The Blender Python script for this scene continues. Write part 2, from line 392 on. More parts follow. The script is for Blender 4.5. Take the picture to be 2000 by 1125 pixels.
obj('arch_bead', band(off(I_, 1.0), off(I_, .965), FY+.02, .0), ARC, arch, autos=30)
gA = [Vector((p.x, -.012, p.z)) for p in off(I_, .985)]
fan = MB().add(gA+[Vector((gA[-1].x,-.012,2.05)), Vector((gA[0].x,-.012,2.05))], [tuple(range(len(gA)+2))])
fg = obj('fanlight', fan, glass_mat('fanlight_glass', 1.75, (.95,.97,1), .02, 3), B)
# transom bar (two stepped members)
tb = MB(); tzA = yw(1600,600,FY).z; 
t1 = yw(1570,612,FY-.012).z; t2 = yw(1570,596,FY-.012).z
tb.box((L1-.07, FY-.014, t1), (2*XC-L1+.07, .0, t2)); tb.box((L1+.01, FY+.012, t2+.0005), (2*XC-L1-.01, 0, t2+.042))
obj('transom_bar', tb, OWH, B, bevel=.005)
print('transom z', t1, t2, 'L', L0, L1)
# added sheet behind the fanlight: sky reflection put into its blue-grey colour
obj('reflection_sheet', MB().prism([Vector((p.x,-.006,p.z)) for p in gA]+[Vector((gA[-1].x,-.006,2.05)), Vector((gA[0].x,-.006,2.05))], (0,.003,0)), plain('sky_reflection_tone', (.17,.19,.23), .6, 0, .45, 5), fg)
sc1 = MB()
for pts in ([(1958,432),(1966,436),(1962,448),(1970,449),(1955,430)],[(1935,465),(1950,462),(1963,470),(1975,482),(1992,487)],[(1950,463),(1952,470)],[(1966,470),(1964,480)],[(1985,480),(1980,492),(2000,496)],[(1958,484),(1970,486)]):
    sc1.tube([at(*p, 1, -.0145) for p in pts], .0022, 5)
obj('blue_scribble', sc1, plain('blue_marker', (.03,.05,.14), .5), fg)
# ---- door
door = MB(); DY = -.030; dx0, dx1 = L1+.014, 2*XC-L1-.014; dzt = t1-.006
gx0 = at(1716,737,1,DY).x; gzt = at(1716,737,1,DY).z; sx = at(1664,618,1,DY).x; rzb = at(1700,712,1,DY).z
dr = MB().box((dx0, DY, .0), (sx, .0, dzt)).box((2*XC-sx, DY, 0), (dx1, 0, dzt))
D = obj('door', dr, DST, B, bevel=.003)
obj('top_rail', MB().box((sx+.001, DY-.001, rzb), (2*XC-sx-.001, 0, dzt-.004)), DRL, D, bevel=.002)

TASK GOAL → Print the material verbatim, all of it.

COMPLETE OUTPUT →
The Blender Python script for this scene continues. Write part 2, from line 392 on. More parts follow. The script is for Blender 4.5. Take the picture to be 2000 by 1125 pixels.
obj('arch_bead', band(off(I_, 1.0), off(I_, .965), FY+.02, .0), ARC, arch, autos=30)
gA = [Vector((p.x, -.012, p.z)) for p in off(I_, .985)]
fan = MB().add(gA+[Vector((gA[-1].x,-.012,2.05)), Vector((gA[0].x,-.012,2.05))], [tuple(range(len(gA)+2))])
fg = obj('fanlight', fan, glass_mat('fanlight_glass', 1.75, (.95,.97,1), .02, 3), B)
# transom bar (two stepped members)
tb = MB(); tzA = yw(1600,600,FY).z; 
t1 = yw(1570,612,FY-.012).z; t2 = yw(1570,596,FY-.012).z
tb.box((L1-.07, FY-.014, t1), (2*XC-L1+.07, .0, t2)); tb.box((L1+.01, FY+.012, t2+.0005), (2*XC-L1-.01, 0, t2+.042))
obj('transom_bar', tb, OWH, B, bevel=.005)
print('transom z', t1, t2, 'L', L0, L1)
# added sheet behind the fanlight: sky reflection put into its blue-grey colour
obj('reflection_sheet', MB().prism([Vector((p.x,-.006,p.z)) for p in gA]+[Vector((gA[-1].x,-.006,2.05)), Vector((gA[0].x,-.006,2.05))], (0,.003,0)), plain('sky_reflection_tone', (.17,.19,.23), .6, 0, .45, 5), fg)
sc1 = MB()
for pts in ([(1958,432),(1966,436),(1962,448),(1970,449),(1955,430)],[(1935,465),(1950,462),(1963,470),(1975,482),(1992,487)],[(1950,463),(1952,470)],[(1966,470),(1964,480)],[(1985,480),(1980,492),(2000,496)],[(1958,484),(1970,486)]):
    sc1.tube([at(*p, 1, -.0145) for p in pts], .0022, 5)
obj('blue_scribble', sc1, plain('blue_marker', (.03,.05,.14), .5), fg)
# ---- door
door = MB(); DY = -.030; dx0, dx1 = L1+.014, 2*XC-L1-.014; dzt = t1-.006
gx0 = at(1716,737,1,DY).x; gzt = at(1716,737,1,DY).z; sx = at(1664,618,1,DY).x; rzb = at(1700,712,1,DY).z
dr = MB().box((dx0, DY, .0), (sx, .0, dzt)).box((2*XC-sx, DY, 0), (dx1, 0, dzt))
D = obj('door', dr, DST, B, bevel=.003)
obj('top_rail', MB().box((sx+.001, DY-.001, rzb), (2*XC-sx-.001, 0, dzt-.004)), DRL, D, bevel=.002)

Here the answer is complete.